Accepting that proposition of law, it is clear that the adopted daughter of the decedent had no rights of inheritance upon the death of the decedent in 1981. As of that date the applicable statute provided and still provides: “The rights of an adoptive child to inheritance and succession from and through his natural parents shall terminate upon the making of the order of adoption”. (Domestic Relations Law, § 117.)
However, the issue for resolution is not technically a right of inheritance. Rather, it is a right to participate in an action for wrongful death of a decedent. This right is a creature of a statute separate and distinct from the statute setting forth rights of descent and distribution. (Cf. EPTL 4-1.1, 5-4.1.)

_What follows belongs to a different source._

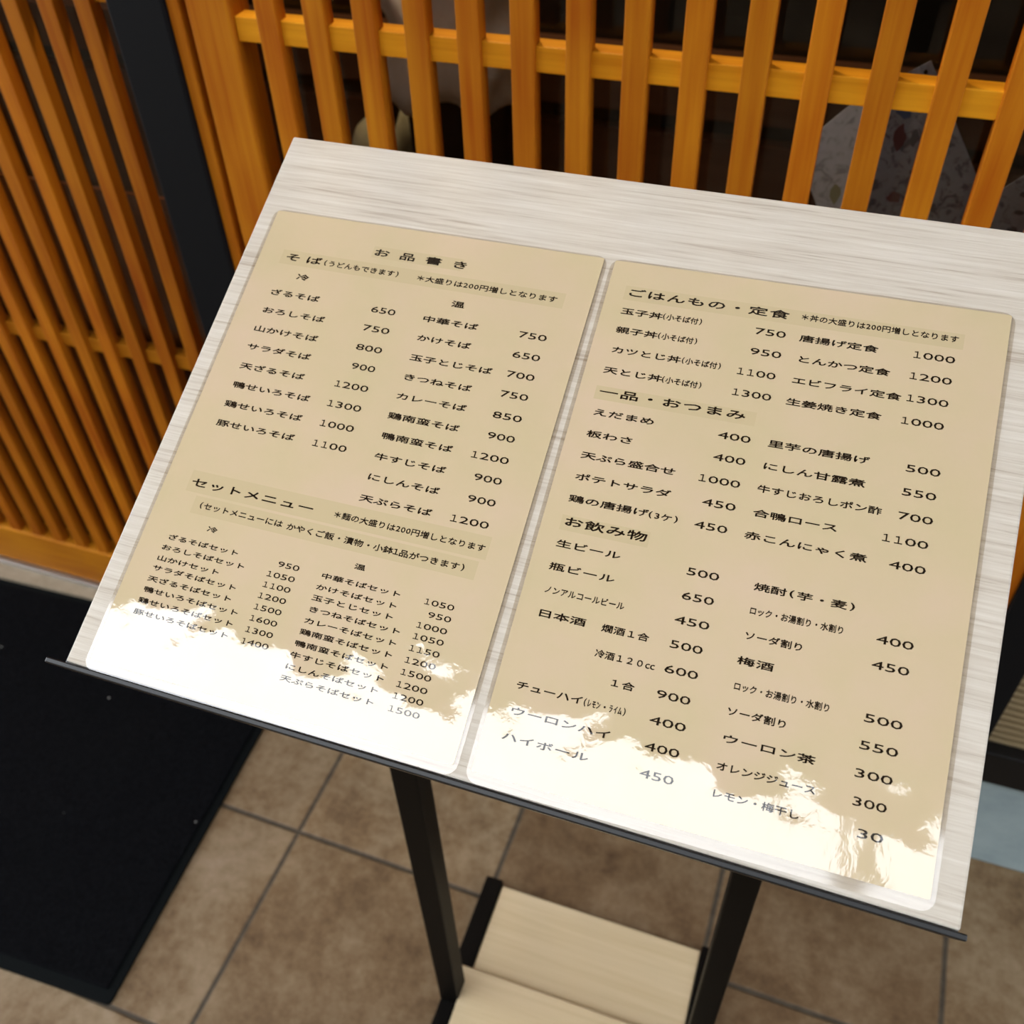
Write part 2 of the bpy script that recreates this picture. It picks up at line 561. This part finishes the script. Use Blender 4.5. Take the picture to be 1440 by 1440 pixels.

Thus, we must consider the time at which the right to participate in damages arising from an action for wrongful death accrues. The applicable statute, EPTL 5-4.1, is silent on the matter. It merely provides the persons who may institute the action.
Similarly in Woodard v Pancio (65 AD2d 923, 924) in speaking of an action for wrongful death the court said: “and the date of death is the date for determining such distributees”.
It is thus clear that the distributees of the decedent William Heverly who are entitled to share in the proceeds of an action for his wrongful death are to be determined as of the date of his death, viz., January 31, 1981.
So determined, such distributees are the brothers or sisters or the issue of brothers and sisters of the decedent William Heverly. (EPTL 4-1.1, subd [a], par [7].) The daughter of the decedent is not a distributee from the dual consequences of (1) her adoption prior to decedent’s death and (2) the effective exclusion of any distributable rights to her under the statute in effect at the date of her father’s death.
The decision of Alberino v Long Is. Jewish-Hillside Med. Center (111 Misc 2d 626), while informative is neither contrary to, nor decisive of the issue presented in the case at bar. In that action, in contrast to the one in issue, the parent of the infant had died before the infant’s adoption. Applying the rule that the beneficiaries for proceeds of wrongful death are fixed as of the date of the decedent’s death, the court ruled that the subsequent adoption had no effect upon the child’s rights.
The decision in Matter of Silverstein (48 Misc 2d 1029) while analogous also presents a fact pattern different than .here in issue. There the infant, as in the case at bar, was adopted before the death of the parent, but, unlike the instant case, the adoption was before the 1963 amendment to section 117 of the Domestic Relations Law which terminated the rights of an infant to inherit from a natural
In the opinion of the court, both the Alberino and the Silver stein decisions support, at least inferentially, the conclusion this court has reached.
In the instance when a personal representative cannot or will not institute an action for wrongful death, EPTL 5-4.1 provides that “the distributees are entitled to have an administrator appointed to prosecute the action for their benefit.” As a surviving brother of the decedent the petitioner is a distributee of the decedent under EPTL 4-1.1. The adopted natural daughter is not a distributee. (Domestic Relations Law, § 117; EPTL 4-1.1.) The petition for appointment as a special administrator to bring an action for wrongful death made by Joseph Heverly, with the consent of all other distributees, is granted.